LA PRESSE BELGE n'a plus assez d'adjectif pour le dire. Et d'adjectifs qui commencent tous par un "i", le "i" d'indignation. "Inconcevable." " Incroyable." "Inoui." "Irresponsable." "Inimaginable." "Insensé." "Impossible."

De la honte, ce matin, d'etre belge. De cette onte, de cette umiliation d'etre citoyen d'un Etat où l'ennemi public numéro un, l'homme présumé le plus dangereux et donc le plus surveillé du pays, se fait la belle, échappe à ses gendarmes.

Faison, ici, l'économie des mauvaises et rituelles plaisanterie sur cette forme inusitée de l'histoire belge, l'évasion belge. Le fait meme qu'un Marc Dutroux ait pu s'évader comme un petit malfrat sans envergure gardé sans vigilance, pour etre heureusement repris très vite,est bien plus qu'une humiliation. Plus qu'une incroyable bavure ou que la preuve, par l'absurde, du présumé laxisme des authorités belges Il ne fait pas qu'alimenter cette culture du complot engendrée par les multiples ratages de l'enquete sur les agissements d'un criminel hors du commun. Il consacre un traumatisme bien contemporain, une rupture profonde entre les citoyens et l'Etat. Et pas simplement belge.

Ce sentiment de netre pas protégé, et d'abord pas de ses démons, ce vécu où le ridicule le dispute au soupçon et à la colère est la marque d'une époque prodigieusement divisée en deux mondes: le monde en blanc, en marche blanche des citoyens, des victimes, des mal protégés, mal gouvernés, mal administrés, mal défendus. Et le monde en noir des autorités, des gouvernants, des responsables irresponsables, des désordres de l'ordre. Le monde comme en noir et blanc du populisme et des démocraties menacées par leurs propres manquements.

Marc Dutroux n'est pas qu'un assassin ou un tortionnaire de jeune filles. L'ampleur prise par cette affaire, l'émotion légitime suscitée par l'horreur des crimes en ont fait un symbole idéal de ce permanent bras de fer entre gouvernés et gouvernantes, de cet état de défiance plutot que de confiance entre le uns et les autres.

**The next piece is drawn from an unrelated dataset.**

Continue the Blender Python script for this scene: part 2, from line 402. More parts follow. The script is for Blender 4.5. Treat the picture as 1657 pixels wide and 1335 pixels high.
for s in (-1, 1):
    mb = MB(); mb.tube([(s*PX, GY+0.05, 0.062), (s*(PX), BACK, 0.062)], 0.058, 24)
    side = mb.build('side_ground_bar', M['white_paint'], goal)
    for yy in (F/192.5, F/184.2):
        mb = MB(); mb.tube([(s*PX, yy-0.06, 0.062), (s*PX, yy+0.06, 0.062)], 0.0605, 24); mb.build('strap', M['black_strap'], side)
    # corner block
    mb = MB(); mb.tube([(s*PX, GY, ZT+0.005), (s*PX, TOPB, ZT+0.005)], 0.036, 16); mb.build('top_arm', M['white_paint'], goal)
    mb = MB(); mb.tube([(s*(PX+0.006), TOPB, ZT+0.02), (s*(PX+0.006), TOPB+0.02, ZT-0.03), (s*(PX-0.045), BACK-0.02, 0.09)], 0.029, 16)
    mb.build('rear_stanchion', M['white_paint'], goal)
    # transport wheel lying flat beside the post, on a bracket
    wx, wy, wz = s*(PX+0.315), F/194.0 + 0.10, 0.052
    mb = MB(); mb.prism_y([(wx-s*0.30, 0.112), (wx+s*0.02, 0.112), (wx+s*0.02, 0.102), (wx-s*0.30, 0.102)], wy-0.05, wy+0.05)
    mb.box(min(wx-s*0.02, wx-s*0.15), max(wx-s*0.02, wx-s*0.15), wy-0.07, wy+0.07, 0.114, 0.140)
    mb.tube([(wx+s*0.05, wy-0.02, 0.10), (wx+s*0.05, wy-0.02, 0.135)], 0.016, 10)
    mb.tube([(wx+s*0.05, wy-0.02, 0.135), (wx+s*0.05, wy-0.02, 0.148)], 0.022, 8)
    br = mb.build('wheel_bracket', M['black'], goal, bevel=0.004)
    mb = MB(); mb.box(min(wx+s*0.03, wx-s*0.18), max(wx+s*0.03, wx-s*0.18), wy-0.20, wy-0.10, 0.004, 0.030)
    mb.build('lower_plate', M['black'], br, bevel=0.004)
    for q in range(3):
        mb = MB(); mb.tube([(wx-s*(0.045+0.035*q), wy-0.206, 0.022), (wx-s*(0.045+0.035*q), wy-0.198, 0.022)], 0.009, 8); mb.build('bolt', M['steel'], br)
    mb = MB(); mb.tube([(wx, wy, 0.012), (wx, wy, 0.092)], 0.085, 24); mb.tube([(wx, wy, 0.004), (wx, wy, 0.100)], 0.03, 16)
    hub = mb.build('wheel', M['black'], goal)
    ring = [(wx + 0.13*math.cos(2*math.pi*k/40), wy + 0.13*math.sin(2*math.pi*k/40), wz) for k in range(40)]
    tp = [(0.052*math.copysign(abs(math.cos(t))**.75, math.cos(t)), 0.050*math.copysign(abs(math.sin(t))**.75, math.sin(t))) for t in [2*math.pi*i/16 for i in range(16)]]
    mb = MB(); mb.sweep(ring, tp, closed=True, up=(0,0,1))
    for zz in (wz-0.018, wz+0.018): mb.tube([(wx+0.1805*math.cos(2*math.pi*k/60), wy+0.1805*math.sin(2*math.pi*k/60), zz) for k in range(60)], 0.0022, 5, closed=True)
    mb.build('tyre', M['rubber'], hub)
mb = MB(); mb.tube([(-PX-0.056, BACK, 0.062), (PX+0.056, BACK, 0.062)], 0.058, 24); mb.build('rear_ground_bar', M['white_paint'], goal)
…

C'est un symbole bien plus qu'un homme qui s'est évadé provisoirement. Et on ne laisse pas s'évader les symboles.

Sauf à consacrer la défaite de l'Etat et à risquer de tranformer l'interpellation civique en révolte, la marche blanche en marche brune.

Le symbole Dutroux, plus encore que l'assassin Dutroux, signe et creuse cette rupture. L'enquete , ou peut-etre une autre commission d'enquete parlementaire, permettra d'établir les responsabilités, les manquements, les négligences d'Etat dans la garde d'un prisonnier pour ainsi dire national. Elle dira la décomposition administrative, les dysfonctionnements judiciaries et policiers qui ont autorisé ce rebondissement superflu. Mais, d'une certaine manière, cet avatar paroxystique et ridicule, d'un ridicule qui peut tuer la démocratie, est trés contemporain. De la honte d'etre belge comme de la fureur d'etre citoyen ailleurs.

Encore faut-il souligner que, dans le cas précis, le gouvernement a payé le prix de sa responsabilité. La démission immédiate de deux ministres, ceux de la justice et de l'intérieur, pour une évasion insensée, n'est pas un fait si courant qu'il n'y ait pas là, le tumulte calmé, matière à une paradoxale fierté belge.